David Vladeck, of Georgetown University School of Law and a member of the OMB Watch board of directors, decried the apparent sea change in regulatory philosophy signaled by the market failure “super-mandate.” It “appears nowhere in statute,” he testified, “and it cannot be reconciled with the dominant thrust of the health and safety statutes, which are designed to prevent deaths and injuries by avoiding market failure, rather than waiting until it is too late and market failure is evident.”

In his comments to the committee, the Chamber of Commerce's Kovacs stated that agencies issue some 4000 new regulations annually, as well as thousands of guidance documents. More than 110,000 regulations currently exist, he said, with compliance costs estimated to be as high as $1.13 trillion (a figure disputed by Katzen). Kovacs lauded the expansion of White House scrutiny of guidance documents, which have been used to accomplish “backdoor regulation,” he said.

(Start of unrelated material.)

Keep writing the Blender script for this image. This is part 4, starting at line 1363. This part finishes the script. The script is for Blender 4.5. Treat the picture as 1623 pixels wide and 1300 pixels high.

“There's a grain of truth to this,” Melberth conceded, as agencies are looking for faster ways of doing their job. But Congress specifically exempted guidance documents from the external appraisals required for formal rules, he said, adding that saddling the system with additional layers of review—including scientific and technical review—that substitute OMB for agency expertise only delays actions required by law.

Likewise, Vladeck and others expressed wariness over the new requirement that agencies aggregate the annual compliance costs of new rules, saying that doing so would open the door for OIRA to cap the compliance costs agencies may impose. “Nothing in the statutes Congress has enacted gives OIRA the right to ration protections... through regulation,” Vladeck testified.

A Congressional Research Service report published 5 February characterized the executive order as a “clear expansion of presidential authority over rulemaking” that meshes with the administration's view of the “unitary executive.” It concluded that the ultimate impacts will depend on how the changes are implemented.